Geographic Distribution
The geographic distribution of ransomware victims is relatively high yet heavily concentrated in the USA, accounting for 54% of all victims.
Notably, countries like Canada, Germany, Japan, and France recorded upticks in victims.
In total, 38 countries recorded ransomware victims in this industry in the last 90 days, six more than 32 in the previous period.
For a comprehensive, up-to-date global ransomware tracking report, please refer to our new monthly “Tracking Ransomware” series here.
APT Campaigns (Moderate): Manufacturing remained a key APT target, with 9 of 17 campaigns (53%) impacting the sector, down slightly from the prior period. Activity concentrated in September, with several campaigns continuing into November. Most activity originated from Chinese APTs, alongside Iranian state operators, Russia’s FIN7, and Turkish, Vietnamese, and English-speaking cybercrime groups.
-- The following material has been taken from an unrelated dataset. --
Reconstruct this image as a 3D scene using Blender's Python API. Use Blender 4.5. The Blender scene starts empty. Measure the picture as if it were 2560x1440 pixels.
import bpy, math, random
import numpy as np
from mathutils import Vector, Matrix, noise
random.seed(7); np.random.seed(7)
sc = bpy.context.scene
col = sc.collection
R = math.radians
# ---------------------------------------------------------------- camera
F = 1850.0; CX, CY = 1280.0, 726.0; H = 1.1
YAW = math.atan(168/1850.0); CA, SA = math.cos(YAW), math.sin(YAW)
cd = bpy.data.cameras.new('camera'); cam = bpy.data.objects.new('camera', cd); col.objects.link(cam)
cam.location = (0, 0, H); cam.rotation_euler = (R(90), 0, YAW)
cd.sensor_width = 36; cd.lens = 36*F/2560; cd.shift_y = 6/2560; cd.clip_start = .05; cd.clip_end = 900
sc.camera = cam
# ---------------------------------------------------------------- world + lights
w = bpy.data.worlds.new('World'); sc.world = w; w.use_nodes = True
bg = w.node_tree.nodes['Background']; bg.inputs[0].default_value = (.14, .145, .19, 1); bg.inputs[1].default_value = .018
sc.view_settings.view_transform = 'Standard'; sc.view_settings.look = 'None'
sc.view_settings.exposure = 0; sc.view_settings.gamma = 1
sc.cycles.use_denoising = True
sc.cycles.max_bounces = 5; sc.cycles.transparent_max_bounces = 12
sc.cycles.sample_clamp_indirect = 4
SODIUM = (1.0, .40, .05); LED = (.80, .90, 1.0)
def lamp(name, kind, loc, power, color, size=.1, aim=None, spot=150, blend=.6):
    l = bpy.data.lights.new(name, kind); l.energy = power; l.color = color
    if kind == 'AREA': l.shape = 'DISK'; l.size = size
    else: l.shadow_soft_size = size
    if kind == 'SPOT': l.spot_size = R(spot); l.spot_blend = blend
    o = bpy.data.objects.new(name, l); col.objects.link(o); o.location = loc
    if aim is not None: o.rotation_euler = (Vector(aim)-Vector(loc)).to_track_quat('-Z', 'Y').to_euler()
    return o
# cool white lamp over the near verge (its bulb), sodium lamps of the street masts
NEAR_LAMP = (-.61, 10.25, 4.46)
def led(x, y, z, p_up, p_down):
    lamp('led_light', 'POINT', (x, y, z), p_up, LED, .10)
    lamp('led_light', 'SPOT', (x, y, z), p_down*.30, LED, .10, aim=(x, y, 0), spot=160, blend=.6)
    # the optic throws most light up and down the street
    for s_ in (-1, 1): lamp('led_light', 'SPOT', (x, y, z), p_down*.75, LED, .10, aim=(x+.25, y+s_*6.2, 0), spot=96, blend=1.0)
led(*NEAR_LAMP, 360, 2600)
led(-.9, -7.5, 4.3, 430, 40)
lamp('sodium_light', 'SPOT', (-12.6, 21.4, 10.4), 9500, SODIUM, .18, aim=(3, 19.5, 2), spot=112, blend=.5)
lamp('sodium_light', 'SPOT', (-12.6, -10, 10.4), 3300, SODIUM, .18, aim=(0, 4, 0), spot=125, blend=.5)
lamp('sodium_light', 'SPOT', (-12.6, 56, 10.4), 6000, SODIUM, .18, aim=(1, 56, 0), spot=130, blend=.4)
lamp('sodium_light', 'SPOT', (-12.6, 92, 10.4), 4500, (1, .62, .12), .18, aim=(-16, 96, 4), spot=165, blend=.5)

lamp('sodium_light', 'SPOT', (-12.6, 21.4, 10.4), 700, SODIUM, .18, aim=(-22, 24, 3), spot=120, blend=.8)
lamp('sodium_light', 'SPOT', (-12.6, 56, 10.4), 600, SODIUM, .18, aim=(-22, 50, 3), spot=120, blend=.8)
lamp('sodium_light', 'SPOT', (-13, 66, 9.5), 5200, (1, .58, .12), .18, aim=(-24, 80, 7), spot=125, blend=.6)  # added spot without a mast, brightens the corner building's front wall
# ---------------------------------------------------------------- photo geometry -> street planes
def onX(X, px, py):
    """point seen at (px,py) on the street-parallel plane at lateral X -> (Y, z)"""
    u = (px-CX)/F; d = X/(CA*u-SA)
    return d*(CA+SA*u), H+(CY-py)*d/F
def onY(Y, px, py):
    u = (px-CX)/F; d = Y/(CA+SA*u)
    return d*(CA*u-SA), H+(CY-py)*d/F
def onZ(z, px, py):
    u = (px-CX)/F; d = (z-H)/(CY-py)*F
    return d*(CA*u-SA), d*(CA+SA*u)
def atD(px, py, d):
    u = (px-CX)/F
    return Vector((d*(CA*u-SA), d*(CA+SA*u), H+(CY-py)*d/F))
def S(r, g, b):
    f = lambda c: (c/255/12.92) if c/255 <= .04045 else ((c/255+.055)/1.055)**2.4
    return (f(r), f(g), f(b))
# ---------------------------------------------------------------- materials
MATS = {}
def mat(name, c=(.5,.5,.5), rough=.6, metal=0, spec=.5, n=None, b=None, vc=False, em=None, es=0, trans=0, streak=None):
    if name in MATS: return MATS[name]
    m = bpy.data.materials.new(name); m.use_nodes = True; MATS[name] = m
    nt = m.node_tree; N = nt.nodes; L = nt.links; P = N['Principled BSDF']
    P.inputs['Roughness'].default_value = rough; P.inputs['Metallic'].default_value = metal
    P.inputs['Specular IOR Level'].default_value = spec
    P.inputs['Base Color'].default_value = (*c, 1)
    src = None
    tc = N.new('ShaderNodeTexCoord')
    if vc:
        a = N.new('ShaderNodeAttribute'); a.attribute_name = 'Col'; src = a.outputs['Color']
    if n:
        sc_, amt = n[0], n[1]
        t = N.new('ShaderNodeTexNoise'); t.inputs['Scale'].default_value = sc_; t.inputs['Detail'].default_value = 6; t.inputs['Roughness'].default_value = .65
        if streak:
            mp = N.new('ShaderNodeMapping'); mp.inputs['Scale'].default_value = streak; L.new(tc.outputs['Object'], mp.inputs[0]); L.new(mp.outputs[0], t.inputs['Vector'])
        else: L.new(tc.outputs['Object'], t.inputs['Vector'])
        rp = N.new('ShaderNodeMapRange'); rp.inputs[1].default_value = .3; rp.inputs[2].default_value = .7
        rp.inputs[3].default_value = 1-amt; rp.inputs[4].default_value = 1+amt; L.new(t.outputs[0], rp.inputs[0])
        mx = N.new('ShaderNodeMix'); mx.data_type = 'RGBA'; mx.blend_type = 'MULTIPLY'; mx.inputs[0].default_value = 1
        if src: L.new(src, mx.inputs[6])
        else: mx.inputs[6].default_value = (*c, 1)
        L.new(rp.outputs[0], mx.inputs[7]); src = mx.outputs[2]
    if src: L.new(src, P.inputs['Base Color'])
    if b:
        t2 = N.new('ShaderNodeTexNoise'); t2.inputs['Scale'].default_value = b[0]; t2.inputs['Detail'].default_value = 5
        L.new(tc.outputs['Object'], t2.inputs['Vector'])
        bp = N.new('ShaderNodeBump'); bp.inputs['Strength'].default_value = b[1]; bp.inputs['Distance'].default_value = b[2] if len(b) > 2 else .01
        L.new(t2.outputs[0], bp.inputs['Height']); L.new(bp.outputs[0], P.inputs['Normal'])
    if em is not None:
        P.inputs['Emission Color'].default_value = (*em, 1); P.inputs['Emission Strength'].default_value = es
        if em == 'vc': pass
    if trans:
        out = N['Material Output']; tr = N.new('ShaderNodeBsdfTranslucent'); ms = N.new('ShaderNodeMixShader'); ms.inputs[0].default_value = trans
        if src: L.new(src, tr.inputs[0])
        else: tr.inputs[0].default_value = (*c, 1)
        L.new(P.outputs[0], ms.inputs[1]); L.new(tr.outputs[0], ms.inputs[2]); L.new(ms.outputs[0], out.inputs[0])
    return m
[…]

Victims were heavily concentrated in India, the US, Japan, and Taiwan (hit in 8 campaigns), followed by South Korea, the UK, and Australia (7 each). Attackers primarily targeted web applications, with routers, VPN devices, and management systems also common entry points.
Underground & Dark Web Chatter (Low): Manufacturing accounted for 3.38% of industry chatter (9th of 14). Data breach and leak activity remained high, with mid-period peaks suggesting sustained compromise attempts across OT/IT environments and suppliers. Ransomware chatter rose again in the latest 30 days, consistent with the sector’s low tolerance for downtime. DoS and hacktivism trends were volatile: DoS surged mid-period, then dropped, while hacktivism spiked sharply to 20 mentions, likely tied to geopolitical or environmental targeting. Web exploit and claimed hack activity stayed generally low.
Vulnerabilities (Moderate): The sector accounted for 3.68% of industry-linked CVEs, with an uptick in the final 30 days. RCE and DoS disclosures remained high, with DoS rising steeply (1 → 12 → 20). Injection flaws also grew sharply, highlighting weak validation across industrial software and interfaces. XSS remained steady, memory flaws declined, and small numbers of access control, disclosure, cryptographic, and traversal weaknesses emerged.
Ransomware (High): Manufacturing ranked 2nd overall with 221 victims (+31%). Activity surged in August and stayed elevated through November. Forty ransomware groups (56% of all active) hit the sector. Qilin led with 40 victims, followed by Akira (32) and Play (19). The US accounted for 54% of all victims, with increases across Canada, Germany, France, and Japan. A total of 38 countries were impacted.